• **Entries shown**
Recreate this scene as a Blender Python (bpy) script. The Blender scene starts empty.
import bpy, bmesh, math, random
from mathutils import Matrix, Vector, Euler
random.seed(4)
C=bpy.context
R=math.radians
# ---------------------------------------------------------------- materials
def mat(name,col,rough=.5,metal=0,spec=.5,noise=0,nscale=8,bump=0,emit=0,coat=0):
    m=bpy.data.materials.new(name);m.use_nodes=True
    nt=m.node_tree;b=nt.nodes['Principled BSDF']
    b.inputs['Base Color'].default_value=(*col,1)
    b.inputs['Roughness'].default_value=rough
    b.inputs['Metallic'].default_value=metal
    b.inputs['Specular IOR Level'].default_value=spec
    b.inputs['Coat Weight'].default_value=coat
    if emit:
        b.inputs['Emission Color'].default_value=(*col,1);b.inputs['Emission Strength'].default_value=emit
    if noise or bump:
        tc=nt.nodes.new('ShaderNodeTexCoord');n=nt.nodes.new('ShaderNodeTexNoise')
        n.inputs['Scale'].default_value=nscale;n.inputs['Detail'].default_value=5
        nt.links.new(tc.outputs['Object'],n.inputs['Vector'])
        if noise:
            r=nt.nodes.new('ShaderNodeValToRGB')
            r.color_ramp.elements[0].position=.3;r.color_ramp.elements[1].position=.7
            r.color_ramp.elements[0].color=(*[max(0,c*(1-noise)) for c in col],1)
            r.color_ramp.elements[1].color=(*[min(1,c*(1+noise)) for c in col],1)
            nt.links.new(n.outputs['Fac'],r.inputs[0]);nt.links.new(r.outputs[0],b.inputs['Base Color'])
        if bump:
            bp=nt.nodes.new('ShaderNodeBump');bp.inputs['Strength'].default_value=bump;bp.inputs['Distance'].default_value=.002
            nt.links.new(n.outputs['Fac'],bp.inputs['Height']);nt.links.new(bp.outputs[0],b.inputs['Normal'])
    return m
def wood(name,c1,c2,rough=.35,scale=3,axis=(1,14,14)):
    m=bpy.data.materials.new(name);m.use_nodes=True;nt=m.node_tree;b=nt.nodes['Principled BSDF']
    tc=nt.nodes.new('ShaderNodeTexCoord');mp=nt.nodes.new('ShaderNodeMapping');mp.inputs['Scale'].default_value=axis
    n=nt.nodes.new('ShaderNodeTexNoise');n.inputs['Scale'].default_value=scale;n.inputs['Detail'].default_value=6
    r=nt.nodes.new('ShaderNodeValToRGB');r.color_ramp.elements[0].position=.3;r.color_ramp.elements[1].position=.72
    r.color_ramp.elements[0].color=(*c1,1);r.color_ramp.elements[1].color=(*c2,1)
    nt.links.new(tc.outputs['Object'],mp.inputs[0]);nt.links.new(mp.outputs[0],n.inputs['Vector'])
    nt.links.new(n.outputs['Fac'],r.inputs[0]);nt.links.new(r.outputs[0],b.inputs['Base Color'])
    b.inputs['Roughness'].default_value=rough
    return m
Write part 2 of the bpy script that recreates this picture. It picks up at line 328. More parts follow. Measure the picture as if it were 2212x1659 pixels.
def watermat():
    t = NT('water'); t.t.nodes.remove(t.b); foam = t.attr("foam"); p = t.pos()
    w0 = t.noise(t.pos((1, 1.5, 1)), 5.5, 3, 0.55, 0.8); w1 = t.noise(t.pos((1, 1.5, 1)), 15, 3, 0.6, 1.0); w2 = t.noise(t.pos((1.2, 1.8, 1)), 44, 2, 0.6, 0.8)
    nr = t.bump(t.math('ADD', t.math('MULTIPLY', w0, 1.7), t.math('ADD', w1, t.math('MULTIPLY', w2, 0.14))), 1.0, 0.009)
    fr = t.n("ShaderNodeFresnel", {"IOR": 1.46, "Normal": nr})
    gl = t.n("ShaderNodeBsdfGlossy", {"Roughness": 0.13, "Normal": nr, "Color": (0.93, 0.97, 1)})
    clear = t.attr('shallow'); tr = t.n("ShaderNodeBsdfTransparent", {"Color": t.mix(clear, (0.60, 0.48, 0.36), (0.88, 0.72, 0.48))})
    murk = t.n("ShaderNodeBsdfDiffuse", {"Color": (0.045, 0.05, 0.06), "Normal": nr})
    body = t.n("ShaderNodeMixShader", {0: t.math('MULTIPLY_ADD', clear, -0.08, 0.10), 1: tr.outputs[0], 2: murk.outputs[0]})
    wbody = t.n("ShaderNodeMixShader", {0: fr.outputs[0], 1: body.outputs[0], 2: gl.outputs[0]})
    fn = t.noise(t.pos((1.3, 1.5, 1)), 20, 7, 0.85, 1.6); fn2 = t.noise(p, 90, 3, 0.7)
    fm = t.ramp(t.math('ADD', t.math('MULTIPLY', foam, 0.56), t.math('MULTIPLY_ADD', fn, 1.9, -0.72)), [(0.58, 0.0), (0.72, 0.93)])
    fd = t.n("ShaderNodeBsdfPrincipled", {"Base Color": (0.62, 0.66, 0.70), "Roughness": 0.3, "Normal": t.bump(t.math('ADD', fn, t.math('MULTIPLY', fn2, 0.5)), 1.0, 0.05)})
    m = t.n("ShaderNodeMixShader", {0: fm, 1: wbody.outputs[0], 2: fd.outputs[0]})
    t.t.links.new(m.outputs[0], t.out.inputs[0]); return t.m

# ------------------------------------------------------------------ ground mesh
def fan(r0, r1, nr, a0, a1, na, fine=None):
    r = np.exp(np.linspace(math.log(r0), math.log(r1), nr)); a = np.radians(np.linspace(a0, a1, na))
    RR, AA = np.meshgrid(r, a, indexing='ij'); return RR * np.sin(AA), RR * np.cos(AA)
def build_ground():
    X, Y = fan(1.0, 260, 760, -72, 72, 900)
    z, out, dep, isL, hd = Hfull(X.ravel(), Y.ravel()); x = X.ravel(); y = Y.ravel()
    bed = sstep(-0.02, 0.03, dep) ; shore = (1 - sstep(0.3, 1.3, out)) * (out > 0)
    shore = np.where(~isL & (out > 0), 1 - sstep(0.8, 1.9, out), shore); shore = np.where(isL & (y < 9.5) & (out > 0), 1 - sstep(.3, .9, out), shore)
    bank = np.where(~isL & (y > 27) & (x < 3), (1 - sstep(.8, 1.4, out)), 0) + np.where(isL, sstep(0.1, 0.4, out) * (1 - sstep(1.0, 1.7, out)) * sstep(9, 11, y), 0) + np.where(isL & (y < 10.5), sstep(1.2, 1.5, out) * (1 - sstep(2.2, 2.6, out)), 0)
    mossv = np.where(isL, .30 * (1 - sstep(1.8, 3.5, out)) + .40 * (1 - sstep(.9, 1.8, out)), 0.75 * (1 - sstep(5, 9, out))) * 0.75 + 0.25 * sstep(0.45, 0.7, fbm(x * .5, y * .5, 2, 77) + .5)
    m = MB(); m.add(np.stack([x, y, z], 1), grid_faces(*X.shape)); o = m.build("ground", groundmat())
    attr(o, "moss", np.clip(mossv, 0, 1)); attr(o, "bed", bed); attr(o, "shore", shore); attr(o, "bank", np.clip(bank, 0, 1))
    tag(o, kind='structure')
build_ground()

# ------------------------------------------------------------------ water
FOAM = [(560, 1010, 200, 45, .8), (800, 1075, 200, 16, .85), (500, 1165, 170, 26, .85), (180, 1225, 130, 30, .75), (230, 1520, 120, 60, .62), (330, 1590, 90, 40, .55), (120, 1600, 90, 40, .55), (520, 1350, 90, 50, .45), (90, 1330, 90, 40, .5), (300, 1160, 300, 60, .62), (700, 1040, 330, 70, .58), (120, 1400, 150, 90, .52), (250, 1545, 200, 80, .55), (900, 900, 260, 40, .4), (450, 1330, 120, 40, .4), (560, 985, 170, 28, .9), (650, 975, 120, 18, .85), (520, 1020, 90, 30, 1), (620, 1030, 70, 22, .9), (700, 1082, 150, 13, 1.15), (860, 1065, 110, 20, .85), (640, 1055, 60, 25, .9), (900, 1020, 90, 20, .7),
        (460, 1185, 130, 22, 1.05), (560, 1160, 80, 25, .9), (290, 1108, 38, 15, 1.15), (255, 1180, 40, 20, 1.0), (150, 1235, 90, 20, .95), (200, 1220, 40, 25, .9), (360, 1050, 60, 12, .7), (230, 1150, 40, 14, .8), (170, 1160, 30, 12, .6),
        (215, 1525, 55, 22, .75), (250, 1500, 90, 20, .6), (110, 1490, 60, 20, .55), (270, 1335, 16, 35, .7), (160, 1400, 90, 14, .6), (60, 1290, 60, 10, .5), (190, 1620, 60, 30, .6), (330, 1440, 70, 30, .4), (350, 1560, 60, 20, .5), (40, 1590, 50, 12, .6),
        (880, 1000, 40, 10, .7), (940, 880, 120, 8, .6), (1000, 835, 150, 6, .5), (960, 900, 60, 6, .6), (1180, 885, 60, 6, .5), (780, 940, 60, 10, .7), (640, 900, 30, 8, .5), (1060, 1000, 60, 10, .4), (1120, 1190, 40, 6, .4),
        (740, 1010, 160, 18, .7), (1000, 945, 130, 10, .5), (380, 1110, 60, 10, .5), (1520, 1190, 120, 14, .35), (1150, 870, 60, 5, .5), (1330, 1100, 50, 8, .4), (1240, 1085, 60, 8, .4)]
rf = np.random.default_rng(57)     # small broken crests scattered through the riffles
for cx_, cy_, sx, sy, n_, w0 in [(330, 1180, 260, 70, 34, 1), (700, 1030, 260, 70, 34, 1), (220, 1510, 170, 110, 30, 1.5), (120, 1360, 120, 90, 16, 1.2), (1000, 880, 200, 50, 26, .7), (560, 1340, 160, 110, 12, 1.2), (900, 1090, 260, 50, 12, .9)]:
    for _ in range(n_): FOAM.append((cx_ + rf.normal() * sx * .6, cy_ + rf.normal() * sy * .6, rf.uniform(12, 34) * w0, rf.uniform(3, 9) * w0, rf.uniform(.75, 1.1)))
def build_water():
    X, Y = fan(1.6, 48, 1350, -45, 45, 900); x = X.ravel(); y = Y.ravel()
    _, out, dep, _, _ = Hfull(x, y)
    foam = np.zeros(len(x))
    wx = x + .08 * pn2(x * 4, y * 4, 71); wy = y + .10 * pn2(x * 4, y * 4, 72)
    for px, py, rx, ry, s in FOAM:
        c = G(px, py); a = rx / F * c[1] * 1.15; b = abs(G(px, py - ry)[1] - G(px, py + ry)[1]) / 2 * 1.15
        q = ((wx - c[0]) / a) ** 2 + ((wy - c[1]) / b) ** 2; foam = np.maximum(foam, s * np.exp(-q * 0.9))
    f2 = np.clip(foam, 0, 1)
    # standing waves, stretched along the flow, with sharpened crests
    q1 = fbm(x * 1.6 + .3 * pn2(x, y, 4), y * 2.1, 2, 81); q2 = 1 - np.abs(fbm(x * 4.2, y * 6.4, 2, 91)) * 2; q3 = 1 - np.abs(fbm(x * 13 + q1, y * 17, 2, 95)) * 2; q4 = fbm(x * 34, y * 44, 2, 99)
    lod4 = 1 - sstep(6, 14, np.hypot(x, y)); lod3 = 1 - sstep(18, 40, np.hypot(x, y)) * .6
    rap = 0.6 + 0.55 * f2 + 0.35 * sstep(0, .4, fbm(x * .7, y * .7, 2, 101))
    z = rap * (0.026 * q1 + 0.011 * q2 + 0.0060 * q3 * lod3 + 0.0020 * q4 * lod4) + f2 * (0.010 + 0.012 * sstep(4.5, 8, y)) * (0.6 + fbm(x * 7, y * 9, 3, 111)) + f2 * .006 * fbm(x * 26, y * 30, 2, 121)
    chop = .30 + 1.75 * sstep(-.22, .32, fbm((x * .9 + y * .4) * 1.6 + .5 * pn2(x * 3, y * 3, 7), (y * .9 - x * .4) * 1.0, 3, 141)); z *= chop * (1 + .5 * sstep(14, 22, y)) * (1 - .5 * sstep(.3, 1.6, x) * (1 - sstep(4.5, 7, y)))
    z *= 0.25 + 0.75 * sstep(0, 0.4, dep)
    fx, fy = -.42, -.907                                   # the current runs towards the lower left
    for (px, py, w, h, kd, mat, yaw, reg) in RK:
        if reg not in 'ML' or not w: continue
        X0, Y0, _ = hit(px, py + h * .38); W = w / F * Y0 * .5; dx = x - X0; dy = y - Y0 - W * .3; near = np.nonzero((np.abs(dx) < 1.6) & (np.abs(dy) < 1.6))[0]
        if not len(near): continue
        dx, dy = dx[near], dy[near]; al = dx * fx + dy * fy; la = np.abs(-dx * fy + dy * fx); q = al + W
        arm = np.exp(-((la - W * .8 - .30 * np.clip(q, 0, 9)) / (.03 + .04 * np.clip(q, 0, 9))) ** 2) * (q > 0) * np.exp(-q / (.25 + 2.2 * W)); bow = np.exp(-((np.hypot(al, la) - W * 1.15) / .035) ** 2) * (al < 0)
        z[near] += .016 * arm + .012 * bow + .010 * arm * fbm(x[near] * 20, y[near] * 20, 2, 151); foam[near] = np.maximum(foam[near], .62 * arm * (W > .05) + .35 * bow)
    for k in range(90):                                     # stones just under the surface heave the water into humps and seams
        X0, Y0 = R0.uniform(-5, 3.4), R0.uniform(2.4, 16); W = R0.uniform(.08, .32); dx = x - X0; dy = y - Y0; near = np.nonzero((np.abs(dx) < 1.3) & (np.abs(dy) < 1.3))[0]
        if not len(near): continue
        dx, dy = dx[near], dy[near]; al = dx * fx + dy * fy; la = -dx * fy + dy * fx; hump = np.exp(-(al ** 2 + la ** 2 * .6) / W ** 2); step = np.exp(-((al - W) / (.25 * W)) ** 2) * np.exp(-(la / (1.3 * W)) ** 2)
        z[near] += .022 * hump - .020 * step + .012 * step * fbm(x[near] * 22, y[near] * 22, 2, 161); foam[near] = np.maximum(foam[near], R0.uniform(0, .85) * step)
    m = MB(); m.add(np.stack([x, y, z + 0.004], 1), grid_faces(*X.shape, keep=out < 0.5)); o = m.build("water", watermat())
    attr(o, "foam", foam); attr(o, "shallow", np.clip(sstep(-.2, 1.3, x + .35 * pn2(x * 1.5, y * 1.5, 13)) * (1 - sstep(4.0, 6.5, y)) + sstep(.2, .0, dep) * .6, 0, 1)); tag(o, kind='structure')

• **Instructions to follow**
Starting with the line with "Write part 2" and ending with the line with "t.t.links.new(m.outputs[0], t.out.inputs[0]); return", extract every line exactly and nothing outside that span.

• **Solution to the exercise**
Write part 2 of the bpy script that recreates this picture. It picks up at line 328. More parts follow. Measure the picture as if it were 2212x1659 pixels.
def watermat():
    t = NT('water'); t.t.nodes.remove(t.b); foam = t.attr("foam"); p = t.pos()
    w0 = t.noise(t.pos((1, 1.5, 1)), 5.5, 3, 0.55, 0.8); w1 = t.noise(t.pos((1, 1.5, 1)), 15, 3, 0.6, 1.0); w2 = t.noise(t.pos((1.2, 1.8, 1)), 44, 2, 0.6, 0.8)
    nr = t.bump(t.math('ADD', t.math('MULTIPLY', w0, 1.7), t.math('ADD', w1, t.math('MULTIPLY', w2, 0.14))), 1.0, 0.009)
    fr = t.n("ShaderNodeFresnel", {"IOR": 1.46, "Normal": nr})
    gl = t.n("ShaderNodeBsdfGlossy", {"Roughness": 0.13, "Normal": nr, "Color": (0.93, 0.97, 1)})
    clear = t.attr('shallow'); tr = t.n("ShaderNodeBsdfTransparent", {"Color": t.mix(clear, (0.60, 0.48, 0.36), (0.88, 0.72, 0.48))})
    murk = t.n("ShaderNodeBsdfDiffuse", {"Color": (0.045, 0.05, 0.06), "Normal": nr})
    body = t.n("ShaderNodeMixShader", {0: t.math('MULTIPLY_ADD', clear, -0.08, 0.10), 1: tr.outputs[0], 2: murk.outputs[0]})
    wbody = t.n("ShaderNodeMixShader", {0: fr.outputs[0], 1: body.outputs[0], 2: gl.outputs[0]})
    fn = t.noise(t.pos((1.3, 1.5, 1)), 20, 7, 0.85, 1.6); fn2 = t.noise(p, 90, 3, 0.7)
    fm = t.ramp(t.math('ADD', t.math('MULTIPLY', foam, 0.56), t.math('MULTIPLY_ADD', fn, 1.9, -0.72)), [(0.58, 0.0), (0.72, 0.93)])
    fd = t.n("ShaderNodeBsdfPrincipled", {"Base Color": (0.62, 0.66, 0.70), "Roughness": 0.3, "Normal": t.bump(t.math('ADD', fn, t.math('MULTIPLY', fn2, 0.5)), 1.0, 0.05)})
    m = t.n("ShaderNodeMixShader", {0: fm, 1: wbody.outputs[0], 2: fd.outputs[0]})
    t.t.links.new(m.outputs[0], t.out.inputs[0]); return t.m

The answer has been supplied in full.